We proudly brought our family tree home last week and ┬ájust haven’t found the time to decorate it. The kids have activities, dad has been ill, and honestly, mom just hasn’t been in the spirit.

Grief and the Holidays

Here’s what no one tells you about grief. Or maybe they do and I just wasn’t listening. Grief hits hardest in the least expected times. As a social worker, I understand the stages of grief and the roller coaster of emotions that we all experience. Additionally, I recognize the ability to personalize the most innocent statement from a family member while wondering what the hell they are thinking. For a licensed social worker, I really suck at feeling emotions.

I am just not as festive as I usually am. As a mom, this sucks, because I want to create amazing Christmas memories for my boys. I don’t want them to suffer because their mom is dealing with my own issues. So where do we find the balance? How do I let go of the avoidance?

Not Dealing is Avoidance

This season is the first one without my mom. While we had a tempestuous relationship and often failed to understand one another, she trusted me with her last will and testament. For me, that is an honor that I don’t take lightly. Granted, it is a total pain in the ass and trying to make things happen from another state is compounding the stress. However, she trusted me to carry out her final wishes and I will make that happen. My internal struggle comes from pushing through those demands and trying to put on a smile for my boys and celebrate our blessings in the hear and now.

Until my late 40’s, I had never had to be the responsible child. After all, I had a pretty amazing older brother who took care of the tough stuff and only filled me in when he thought I needed to know something. When he passed away, those expectations passed onto me. I am pretty sure my extended family thinks my mom was crazy for leaving these decisions to me…after all, I am the wild child… the one who does my own thing and who really likes to live in a bubble. In other words, I like avoidance.

Truth be told, I also wondered if I could step up. But I did, and I will. Because she trusted me to do so. Adulting is tough and watching your parent pass away, regardless of the relationship between you definately changes you. It changes how you feel about the world and it provides a sense of mortality that only comes from that experience.

Stay in the moment

My friend, I know you are grieving. Do what you need to do for you. Will others disagree and judge? Absolutely, but they are not walking your walk. They only know their own pain and grief. And we all grieve differently. We tend to focus on our own pain and forget that others are also struggling. Be kind and try to be gentle with others and with yourself.

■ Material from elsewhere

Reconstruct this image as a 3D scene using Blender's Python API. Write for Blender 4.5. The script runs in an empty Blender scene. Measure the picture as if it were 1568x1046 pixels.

Stay in the moment. Today, I am going to go shower, put on some makeup and gather my family around our naked Christmas Tree. Together we will create a masterpiece of memories and together we will smile as we remember the story behind each ornament. I will allow myself to cry when I need to (I really do suck at this) and I will allow myself to be happy and guilt free when those moments arise.

The passing of our loved ones creates waves of emotions that we may not be prepared for, however it also allows us to remember why we loved them in the first place. Never underestimate the connection between love and grief.

And for you? Merry Christmas. Celebrate how you need to for you and yours.